OhMyGod – Guess What?!?!


80P and I are going to Japan and South Korea!

We’re doing a week in/around Tokyo and a week in/around Seoul. We’re looking for travel suggestions, especially where to eat. We’re also interested in taking an over-night trip from both cities. I would like to know where I can buy an entire new wardrobe and 80 would like to know where he can drink sake while I clothes shop.
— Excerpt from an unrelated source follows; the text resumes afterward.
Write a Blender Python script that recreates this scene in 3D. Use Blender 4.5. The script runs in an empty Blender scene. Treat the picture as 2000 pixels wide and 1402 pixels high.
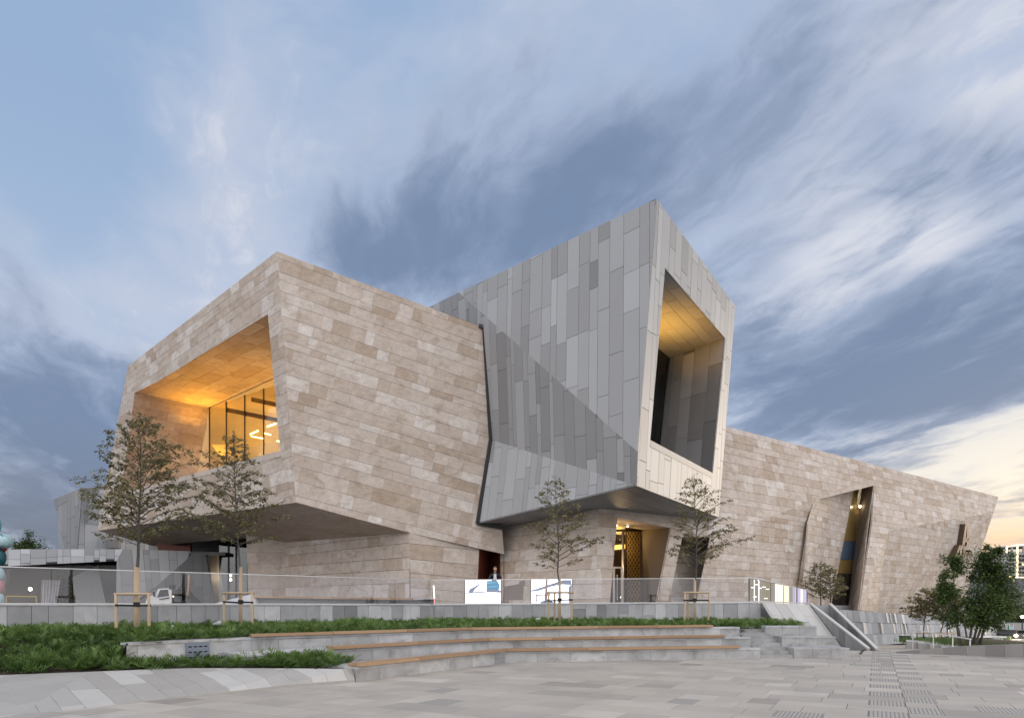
import bpy, bmesh, math, random
import numpy as np
from mathutils import Vector, Matrix
from mathutils.geometry import tessellate_polygon

sc = bpy.context.scene
COL = sc.collection
R_ = math.radians

# ------------------------------------------------------------------ camera
FPX, HY, CZ = 1333.33, 1182.0, 1.7
cam_d = bpy.data.cameras.new("camera")
cam_d.lens = 24.0
cam_d.sensor_width = 36.0
cam_d.shift_y = (HY - 701.0) / 2000.0
cam_d.clip_start = 0.1
cam_d.clip_end = 5000
cam = bpy.data.objects.new("camera", cam_d)
cam.location = (0, 0, CZ)
cam.rotation_euler = (R_(90), 0, 0)
COL.objects.link(cam)
sc.camera = cam

# ------------------------------------------------------------------ render settings
sc.render.engine = 'CYCLES'
sc.cycles.use_denoising = True
sc.cycles.max_bounces = 8
sc.cycles.diffuse_bounces = 4
sc.cycles.transparent_max_bounces = 24
sc.cycles.sample_clamp_indirect = 6.0
sc.cycles.caustics_reflective = False
sc.cycles.caustics_refractive = False
sc.view_settings.view_transform = 'Standard'
sc.view_settings.look = 'None'
sc.view_settings.gamma = 1.0
sc.view_settings.use_curve_mapping = False
sc.view_settings.exposure = 0.58

# ------------------------------------------------------------------ sun + sky
SUN_AZ, SUN_EL = R_(57), R_(8)
sun_d = bpy.data.lights.new("sun", 'SUN')
sun_d.energy = 0.9
sun_d.angle = R_(15)
sun_d.color = (1.0, 0.80, 0.58)
sun = bpy.data.objects.new("sun", sun_d)
sv = Vector((math.sin(SUN_AZ) * math.cos(SUN_EL), math.cos(SUN_AZ) * math.cos(SUN_EL), math.sin(SUN_EL)))
sun.rotation_euler = sv.to_track_quat('Z', 'Y').to_euler()
sun.location = (60, 40, 40)
COL.objects.link(sun)

SKY_STRENGTH = 0.1
world = bpy.data.worlds.new("World")
sc.world = world
world.use_nodes = True
wt = world.node_tree
wt.nodes.clear()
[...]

Last night I went to a press dinner at Kushi, a Japanese style sushi, raw bar and grill. The owners there are really nice and knowledgeable about Japan and I tried to learn as much as possible so I don’t look like a total asshole when I’m in Asia. Oh and the food is kick-ass, especially the crispy duck thigh, the heritage breed chicken wing, the miso marinated fish and pretty much any of the sashimi.

Things I’ve Learned Pre-Japan

Patrons are given a warm, damp cloth at the beginning of meal to cleanse their hands and then use as napkin.

Robata is a grill.

Never drink sake with a rice dish. Sake is made from rice so it’d be a double starch. Imagine adding potatoes to pasta. However, sushi is fine to drink with sake, the rule is more geared to a bowl of rice.

Shoji is like vodka. If I remembered that correctly.  An anti-hangover drink combines ukon, a turmeric tea, mixed with shoji.

Chicken is eaten raw in Japan. Chicken can be served sashimi style and eaten with wasbi and soy, like fish.